The researchers ran a simulation of their approach in the city center of Dresden. The area has 13 traffic light–controlled intersections, 68 pedestrian crossings, a train station that serves more than 13,000 passengers on an average day and seven bus and tram lines that cross the network every 10 minutes in opposite directions. The flexible self-control approach reduced time stuck waiting in traffic by 56 percent for trams and buses, 9 percent for cars and trucks, and 36 percent for pedestrians crossing intersections. Dresden is now close to implementing the new system, says Helbing, and Zurich is also considering the approach.

Comments

  1. Great example of a Theory of Constraints Drum-Buffer-Rope application. The 56% reduction in average queue times is typical.

    In this case the rope is the communications between traffic signals, the buffer is the “right amount of time” used as the delay and the drum is the rate at which the road can safely handle the traffic demand.

    Put another way, the traditional traffic management approach is similar to Lean Manufacturing’s balanced production lines, only with the balance keyed to the clock time to meet average demand. Unfortunately, due to all kinds of variables including accidents, weather, driver behavior and statistical variation, a bottleneck (traffic jam) can easily occur. This bottleneck can occur anywhere so it cannot be managed in advance and the system cannot recover until the load decreases.

    Accidents, weather, etc. still affect the new traffic system in the posting but the system’s simple intelligence can restore maximum throughput far more quickly.

  2. Isegoria says:

    That’s interesting, Michael, because I was thinking just the opposite: a system of local optima is not an optimal system at all. Is it still drum-buffer-rope if every traffic light is a drum? Or would a canonical drum-buffer-rope traffic system tie all the lights to the nearby tunnel or bridge?

  3. Hi, great blog. I love your “filter” and take on the world.

    The article doesn’t go into the details but does say that “Lights are coordinated with every neighboring light, such that one light alerts the next, Hey, heavy load coming through.

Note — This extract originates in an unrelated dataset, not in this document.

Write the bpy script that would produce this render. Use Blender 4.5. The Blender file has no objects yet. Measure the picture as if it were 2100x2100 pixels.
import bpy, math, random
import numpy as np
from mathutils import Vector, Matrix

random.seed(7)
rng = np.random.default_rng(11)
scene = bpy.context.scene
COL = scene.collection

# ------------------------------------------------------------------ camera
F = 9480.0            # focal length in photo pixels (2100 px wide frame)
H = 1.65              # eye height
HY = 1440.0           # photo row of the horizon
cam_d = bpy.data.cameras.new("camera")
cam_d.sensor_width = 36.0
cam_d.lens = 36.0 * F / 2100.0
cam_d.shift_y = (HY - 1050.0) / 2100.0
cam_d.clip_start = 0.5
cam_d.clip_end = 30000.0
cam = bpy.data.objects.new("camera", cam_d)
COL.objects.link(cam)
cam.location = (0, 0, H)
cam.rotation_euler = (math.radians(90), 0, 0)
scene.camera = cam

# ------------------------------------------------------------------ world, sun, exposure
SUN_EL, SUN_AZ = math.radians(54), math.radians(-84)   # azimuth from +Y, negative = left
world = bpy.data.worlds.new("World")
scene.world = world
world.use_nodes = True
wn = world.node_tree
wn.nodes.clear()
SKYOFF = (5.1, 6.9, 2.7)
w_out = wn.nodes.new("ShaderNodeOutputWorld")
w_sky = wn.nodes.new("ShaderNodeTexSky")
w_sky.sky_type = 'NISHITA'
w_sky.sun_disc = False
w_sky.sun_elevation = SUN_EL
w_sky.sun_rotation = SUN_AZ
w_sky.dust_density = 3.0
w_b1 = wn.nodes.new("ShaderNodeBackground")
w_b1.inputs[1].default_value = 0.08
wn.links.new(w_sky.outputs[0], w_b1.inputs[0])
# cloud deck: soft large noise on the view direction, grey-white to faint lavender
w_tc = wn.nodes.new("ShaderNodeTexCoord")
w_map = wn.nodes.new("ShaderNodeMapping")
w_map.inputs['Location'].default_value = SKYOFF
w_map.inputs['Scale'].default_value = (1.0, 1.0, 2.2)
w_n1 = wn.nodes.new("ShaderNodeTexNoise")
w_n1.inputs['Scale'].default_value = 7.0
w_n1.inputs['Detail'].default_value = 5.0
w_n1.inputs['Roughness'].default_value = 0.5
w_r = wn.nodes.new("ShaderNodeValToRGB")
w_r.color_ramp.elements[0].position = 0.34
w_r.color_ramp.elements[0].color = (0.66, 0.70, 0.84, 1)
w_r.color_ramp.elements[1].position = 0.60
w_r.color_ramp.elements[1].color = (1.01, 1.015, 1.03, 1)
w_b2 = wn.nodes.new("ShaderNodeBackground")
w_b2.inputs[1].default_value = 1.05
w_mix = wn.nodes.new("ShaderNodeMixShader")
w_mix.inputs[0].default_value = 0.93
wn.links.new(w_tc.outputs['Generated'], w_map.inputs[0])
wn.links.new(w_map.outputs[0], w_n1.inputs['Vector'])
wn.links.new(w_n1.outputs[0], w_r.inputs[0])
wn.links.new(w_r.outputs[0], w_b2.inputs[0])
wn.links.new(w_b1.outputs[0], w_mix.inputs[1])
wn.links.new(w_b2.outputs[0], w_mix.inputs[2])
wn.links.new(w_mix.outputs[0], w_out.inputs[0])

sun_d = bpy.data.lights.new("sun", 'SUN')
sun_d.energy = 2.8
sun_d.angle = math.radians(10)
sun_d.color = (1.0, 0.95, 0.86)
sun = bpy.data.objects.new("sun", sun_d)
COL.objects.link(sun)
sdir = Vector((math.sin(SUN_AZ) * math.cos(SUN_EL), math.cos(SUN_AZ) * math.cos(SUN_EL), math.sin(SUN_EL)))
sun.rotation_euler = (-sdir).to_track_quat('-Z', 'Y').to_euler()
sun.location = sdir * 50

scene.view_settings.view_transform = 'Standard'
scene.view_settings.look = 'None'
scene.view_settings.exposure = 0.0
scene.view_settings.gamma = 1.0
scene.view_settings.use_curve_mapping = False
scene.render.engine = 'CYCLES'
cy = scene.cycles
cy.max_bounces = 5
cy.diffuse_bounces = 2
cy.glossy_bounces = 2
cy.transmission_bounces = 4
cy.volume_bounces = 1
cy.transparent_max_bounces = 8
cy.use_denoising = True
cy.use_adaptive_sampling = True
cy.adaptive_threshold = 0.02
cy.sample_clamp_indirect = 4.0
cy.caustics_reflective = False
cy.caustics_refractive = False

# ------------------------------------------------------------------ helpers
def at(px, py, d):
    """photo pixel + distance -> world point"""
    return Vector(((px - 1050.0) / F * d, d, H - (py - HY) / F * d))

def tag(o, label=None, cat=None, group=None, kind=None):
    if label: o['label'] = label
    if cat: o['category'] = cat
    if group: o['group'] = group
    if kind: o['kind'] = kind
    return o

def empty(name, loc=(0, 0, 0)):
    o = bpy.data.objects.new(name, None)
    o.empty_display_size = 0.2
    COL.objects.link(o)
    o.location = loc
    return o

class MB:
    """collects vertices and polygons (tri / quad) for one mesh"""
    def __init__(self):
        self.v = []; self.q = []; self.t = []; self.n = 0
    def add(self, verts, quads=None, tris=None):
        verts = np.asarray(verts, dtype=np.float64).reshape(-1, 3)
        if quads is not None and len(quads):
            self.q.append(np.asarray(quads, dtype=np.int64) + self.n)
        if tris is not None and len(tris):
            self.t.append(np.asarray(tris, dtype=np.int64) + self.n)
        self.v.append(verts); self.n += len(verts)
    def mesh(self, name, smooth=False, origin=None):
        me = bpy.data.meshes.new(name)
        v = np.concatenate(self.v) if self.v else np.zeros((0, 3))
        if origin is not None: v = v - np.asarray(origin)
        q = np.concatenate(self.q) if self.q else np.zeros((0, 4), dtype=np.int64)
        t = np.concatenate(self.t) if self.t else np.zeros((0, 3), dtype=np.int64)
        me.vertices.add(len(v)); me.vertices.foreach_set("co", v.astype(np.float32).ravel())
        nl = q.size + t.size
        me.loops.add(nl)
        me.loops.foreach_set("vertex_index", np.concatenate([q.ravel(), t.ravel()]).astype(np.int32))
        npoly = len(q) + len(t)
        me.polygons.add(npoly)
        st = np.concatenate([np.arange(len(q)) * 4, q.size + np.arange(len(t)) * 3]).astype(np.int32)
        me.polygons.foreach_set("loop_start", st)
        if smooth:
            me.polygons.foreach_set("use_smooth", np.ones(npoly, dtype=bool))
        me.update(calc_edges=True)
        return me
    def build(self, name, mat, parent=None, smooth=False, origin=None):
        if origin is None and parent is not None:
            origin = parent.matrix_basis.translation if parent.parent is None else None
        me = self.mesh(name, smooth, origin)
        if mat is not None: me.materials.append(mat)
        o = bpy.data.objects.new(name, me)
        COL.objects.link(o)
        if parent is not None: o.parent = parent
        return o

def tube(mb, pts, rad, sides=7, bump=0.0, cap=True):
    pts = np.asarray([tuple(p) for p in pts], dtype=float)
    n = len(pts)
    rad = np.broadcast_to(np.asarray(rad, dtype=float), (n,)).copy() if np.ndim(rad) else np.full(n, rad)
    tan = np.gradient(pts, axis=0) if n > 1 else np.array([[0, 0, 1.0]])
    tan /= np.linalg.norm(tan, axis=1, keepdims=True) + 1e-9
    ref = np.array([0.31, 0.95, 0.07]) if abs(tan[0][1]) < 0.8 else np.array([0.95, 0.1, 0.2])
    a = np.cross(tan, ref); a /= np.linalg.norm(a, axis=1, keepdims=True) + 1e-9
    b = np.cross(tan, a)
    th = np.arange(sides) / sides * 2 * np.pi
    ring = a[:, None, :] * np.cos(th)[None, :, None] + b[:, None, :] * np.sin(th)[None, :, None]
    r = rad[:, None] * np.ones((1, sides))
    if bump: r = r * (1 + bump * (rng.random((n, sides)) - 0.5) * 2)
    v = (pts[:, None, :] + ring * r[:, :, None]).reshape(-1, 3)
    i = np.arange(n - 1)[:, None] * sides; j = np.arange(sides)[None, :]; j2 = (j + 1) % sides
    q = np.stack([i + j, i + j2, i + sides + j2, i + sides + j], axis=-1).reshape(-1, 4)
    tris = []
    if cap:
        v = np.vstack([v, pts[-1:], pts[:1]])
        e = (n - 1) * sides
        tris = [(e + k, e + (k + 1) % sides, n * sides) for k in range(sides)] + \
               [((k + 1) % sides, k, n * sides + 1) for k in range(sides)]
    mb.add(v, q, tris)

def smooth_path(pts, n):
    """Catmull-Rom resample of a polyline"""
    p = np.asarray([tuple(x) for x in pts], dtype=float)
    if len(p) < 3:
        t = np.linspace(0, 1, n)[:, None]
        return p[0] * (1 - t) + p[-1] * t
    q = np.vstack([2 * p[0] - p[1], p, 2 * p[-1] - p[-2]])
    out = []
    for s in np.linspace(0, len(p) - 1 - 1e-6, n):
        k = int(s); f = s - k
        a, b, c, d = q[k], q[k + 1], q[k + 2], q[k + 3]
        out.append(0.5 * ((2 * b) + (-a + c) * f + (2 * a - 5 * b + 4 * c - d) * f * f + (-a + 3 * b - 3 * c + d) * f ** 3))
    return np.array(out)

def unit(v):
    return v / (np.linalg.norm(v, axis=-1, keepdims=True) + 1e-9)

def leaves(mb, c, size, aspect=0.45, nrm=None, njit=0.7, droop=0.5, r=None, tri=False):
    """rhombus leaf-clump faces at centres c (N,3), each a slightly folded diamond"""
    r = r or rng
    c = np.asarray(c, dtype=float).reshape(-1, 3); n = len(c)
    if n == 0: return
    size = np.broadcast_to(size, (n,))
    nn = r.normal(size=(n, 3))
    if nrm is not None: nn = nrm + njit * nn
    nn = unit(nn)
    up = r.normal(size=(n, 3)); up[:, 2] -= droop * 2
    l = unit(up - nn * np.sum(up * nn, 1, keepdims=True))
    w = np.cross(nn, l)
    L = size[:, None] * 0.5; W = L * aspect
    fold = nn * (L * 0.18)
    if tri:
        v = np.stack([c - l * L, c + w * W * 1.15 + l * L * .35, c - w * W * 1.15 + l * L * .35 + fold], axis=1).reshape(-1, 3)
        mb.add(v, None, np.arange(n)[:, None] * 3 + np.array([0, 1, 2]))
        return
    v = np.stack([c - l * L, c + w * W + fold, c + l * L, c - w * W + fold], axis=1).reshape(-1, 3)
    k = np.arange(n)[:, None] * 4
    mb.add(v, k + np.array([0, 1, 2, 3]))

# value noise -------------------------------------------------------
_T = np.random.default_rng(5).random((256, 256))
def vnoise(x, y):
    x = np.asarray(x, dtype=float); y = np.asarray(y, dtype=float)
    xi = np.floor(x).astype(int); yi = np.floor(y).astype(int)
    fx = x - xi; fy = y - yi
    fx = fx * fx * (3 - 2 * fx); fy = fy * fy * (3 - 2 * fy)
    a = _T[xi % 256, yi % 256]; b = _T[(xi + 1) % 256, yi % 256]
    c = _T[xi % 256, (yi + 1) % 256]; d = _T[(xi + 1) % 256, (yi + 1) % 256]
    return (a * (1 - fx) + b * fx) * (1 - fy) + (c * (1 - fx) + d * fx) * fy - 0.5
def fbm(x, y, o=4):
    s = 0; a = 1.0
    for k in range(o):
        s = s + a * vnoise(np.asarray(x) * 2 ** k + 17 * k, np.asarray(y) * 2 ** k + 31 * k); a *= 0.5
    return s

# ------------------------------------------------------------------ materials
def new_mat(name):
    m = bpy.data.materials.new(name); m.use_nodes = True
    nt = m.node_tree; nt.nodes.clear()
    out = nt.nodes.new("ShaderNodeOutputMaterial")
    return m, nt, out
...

    From that statement I’m inferring that the drum is not any one light or even every light. The system may not be that smart at all, but it certainly could be tied to a natural bottleneck as you suggest and use that as the drum, or the drum could be non-physical, as is the time of a strategic resource in project management. This might look like optimizing throughput in a section or to some “safe maximum” rate.

    My guess is that by connecting the in and out sensors of a series of lights together that they’ve created an implicit drum. Bohm meets Goldratt!

    Another possibly interesting system might use something similar to a TOC inventory dollar days calculation — incorporating time spent in some road section before a tunnel or bridge and the toll charge for that vehicle. Public transportation and commuter vehicles that might not pay tolls could have a higher pseudo-toll for this calculation, enabling road managers and planners an easy mechanism for lane assignments, signal gating, and such, depending upon their goals (such as getting private cars in and out of suburbia or encouraging mass transit.)

  4. Isegoria says:

    Thanks for the kind words, Michael. If you’re not the “Herbie” on any of your current projects, you might peruse the archives — or, at the very least, the Theory of Constraints category.

    Anyway, the reason I balked a bit at the drum-buffer-rope label is that most descriptions emphasize a single constraint as the drum, in contrast to the situation in a balanced production line, where the current constraint bounces around less predictably — which is how I see the traffic situation.